Comme un bouchon lyonnais en Thudinie
Le chef fait honneur au bien-manger. Chez lui, l’amateur d’huîtres ou de belles pièces de bœuf trouvera son compte aussi bien que le friand de mijotés et de plats canailles. Coucou de Malines et sole meunière, mais aussi blanquette, andouillette et autres nostalgies, moelle et cervelle affreusement bonnes.
Marie et Simon sont installés face au bar, à côté du porte-manteau perroquet Thonet, en bois cintré et aux patères joliment courbées, qui incarne si bien l’univers du bistrot. De là, ils devinent déjà une partie de la décoration qu’ils iront voir de plus près tout à l’heure, un peu comme on visite une exposition.
Ce qui pourrait passer pour un bouchon lyonnais en Thudinie se révèle être une ode à une Belgitude d’autrefois, qui raconte l’Expo 58 et la Sabena des années du Congo, qui se souvient du temps où la bouteille de bière de ménage coûtait 10 centimes, le litre de genièvre Drapeau Rouge 1,6 franc. Dignes d’un musée, les lithographies du dessinateur-affichiste Léon Belloguet annoncent le carnaval de Binche ou les fêtes du 75e anniversaire de l’Indépendance.
Marie et Simon s’amusent à la lecture des trois douzaines d’aphorismes wallons reproduits sur les sets de table. Mindjons bén, nos mor’rons gras… Ou encore: I l-èst trop tard di sèrér l’gayole quand l’mouchon è-st-èvolè…
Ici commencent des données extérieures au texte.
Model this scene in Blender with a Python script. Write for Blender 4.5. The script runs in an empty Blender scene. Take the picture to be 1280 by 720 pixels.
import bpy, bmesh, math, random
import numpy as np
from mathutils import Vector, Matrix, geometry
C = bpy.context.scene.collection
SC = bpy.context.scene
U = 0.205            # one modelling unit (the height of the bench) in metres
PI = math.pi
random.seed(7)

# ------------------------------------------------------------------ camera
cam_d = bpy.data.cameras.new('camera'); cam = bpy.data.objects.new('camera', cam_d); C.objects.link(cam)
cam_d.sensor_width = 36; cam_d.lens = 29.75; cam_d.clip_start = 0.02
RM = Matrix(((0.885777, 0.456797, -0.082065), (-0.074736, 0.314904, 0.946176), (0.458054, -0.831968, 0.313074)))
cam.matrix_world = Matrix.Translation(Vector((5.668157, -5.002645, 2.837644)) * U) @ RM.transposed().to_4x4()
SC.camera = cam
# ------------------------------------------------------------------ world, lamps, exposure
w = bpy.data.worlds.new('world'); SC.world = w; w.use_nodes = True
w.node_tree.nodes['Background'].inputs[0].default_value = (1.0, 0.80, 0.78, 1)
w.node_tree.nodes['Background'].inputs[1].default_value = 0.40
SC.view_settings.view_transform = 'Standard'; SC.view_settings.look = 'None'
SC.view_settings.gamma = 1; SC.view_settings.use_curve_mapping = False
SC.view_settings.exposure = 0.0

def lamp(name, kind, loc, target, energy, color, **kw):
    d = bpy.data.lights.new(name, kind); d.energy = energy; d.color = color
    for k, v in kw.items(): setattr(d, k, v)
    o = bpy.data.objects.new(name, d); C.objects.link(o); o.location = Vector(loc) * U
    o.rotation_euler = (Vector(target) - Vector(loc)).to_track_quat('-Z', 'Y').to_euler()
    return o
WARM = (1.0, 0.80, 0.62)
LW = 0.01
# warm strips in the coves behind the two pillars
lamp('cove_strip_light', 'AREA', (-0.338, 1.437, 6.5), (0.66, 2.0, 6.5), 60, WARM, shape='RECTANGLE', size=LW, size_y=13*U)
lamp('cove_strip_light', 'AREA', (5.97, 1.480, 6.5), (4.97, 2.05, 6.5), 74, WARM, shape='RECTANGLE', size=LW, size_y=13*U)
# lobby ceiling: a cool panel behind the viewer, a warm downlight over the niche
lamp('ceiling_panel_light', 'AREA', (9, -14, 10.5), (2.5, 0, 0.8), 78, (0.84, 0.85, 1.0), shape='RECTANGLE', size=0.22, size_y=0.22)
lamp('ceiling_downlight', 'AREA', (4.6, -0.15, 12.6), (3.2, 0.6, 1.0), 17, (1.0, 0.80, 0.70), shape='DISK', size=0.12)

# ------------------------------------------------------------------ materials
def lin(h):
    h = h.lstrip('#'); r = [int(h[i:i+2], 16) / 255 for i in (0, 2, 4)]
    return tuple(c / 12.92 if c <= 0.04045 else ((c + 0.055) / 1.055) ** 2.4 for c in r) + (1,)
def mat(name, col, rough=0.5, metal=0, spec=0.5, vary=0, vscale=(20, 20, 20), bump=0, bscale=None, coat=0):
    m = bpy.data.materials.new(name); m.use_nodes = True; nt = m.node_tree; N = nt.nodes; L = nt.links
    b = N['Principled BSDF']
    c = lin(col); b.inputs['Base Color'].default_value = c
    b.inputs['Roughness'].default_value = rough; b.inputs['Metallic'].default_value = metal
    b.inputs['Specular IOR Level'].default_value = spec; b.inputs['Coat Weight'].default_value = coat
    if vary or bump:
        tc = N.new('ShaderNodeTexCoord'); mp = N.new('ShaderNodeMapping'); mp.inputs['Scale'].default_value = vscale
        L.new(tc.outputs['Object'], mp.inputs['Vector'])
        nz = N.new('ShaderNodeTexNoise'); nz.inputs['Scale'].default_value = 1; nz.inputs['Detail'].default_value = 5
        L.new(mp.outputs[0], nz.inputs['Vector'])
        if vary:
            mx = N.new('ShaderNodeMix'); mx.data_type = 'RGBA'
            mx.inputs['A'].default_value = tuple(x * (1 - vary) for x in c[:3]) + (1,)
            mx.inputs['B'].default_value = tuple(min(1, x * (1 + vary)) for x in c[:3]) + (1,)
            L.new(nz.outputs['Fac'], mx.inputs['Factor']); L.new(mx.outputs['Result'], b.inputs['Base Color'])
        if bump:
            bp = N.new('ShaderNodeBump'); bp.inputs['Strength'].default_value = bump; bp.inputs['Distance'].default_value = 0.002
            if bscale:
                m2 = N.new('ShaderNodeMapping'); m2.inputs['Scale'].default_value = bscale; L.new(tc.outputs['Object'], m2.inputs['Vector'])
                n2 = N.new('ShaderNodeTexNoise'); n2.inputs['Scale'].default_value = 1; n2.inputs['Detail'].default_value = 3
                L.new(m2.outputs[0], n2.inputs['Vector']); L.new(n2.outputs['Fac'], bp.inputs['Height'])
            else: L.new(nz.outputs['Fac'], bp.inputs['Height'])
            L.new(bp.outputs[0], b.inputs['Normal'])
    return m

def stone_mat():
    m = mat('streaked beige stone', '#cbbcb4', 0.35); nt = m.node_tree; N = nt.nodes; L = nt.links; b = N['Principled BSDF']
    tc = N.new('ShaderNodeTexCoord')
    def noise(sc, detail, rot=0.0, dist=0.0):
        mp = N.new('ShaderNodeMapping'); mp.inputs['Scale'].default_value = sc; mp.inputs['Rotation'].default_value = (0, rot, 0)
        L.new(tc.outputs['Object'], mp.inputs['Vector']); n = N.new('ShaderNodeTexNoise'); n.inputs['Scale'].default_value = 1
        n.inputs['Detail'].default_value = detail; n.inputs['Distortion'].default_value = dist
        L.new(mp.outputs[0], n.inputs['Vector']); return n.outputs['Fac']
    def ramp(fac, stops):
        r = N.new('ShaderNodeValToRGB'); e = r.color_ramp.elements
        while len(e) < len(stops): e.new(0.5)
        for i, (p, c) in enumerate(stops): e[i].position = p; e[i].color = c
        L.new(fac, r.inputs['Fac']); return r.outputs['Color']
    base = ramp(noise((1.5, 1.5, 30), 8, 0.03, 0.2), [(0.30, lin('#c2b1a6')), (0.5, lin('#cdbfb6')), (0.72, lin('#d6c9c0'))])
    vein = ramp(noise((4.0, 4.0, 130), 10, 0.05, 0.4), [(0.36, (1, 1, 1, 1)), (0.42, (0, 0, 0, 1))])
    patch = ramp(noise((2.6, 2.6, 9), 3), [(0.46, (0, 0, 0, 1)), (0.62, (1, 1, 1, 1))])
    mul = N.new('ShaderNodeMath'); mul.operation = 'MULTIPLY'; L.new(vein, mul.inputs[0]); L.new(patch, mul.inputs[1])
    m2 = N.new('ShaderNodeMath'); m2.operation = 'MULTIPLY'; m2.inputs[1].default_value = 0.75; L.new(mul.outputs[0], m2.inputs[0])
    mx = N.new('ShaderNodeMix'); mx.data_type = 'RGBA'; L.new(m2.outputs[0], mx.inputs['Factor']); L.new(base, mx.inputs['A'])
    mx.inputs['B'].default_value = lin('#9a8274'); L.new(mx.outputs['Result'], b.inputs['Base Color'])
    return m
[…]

Eddy Merckx et Mon oncle Benjamin
Ils passent maintenant aux choses sérieuses. Pour elle: croquette de volaille et ris de veau sur une duxelles (hachis) de champignons, façon de réinventer la bouchée à la reine. Pour lui: chou farci de chair à saucisse, pied de porc et oignons rouges, sauce bien moutardée et crumble au parmesan. Elle a choisi le filet de bar, avec une sauce enrichie de crevettes grises. Il a opté pour le rognon grillé et flambé au péket, nappé d’un jus de veau aux baies de genévrier.
Le sabayon à l’Orval est un bel équilibre entre le sucre et l’amertume, avec une glace vanille pour en faire un chaud-froid. Le baba cuit dans la maison est garni d’une chantilly aux zestes d’orange et, pour faire bonne mesure, accompagné d’un petit verre de rhum.
Pour sûr, Marie et Simon refileront l’adresse aux amis, en les invitant à rechercher, dans la salle et les arrière-salles de cette brocante chic, la gayole, Eddy Merckx, Saint-Roch, le banc d’écolier, la Vache qui Rit, le billot de boucher et l’affiche de Mon Oncle Benjamin, ce film célébrant l’épicurisme joyeux tel qu’on le pratique justement ici.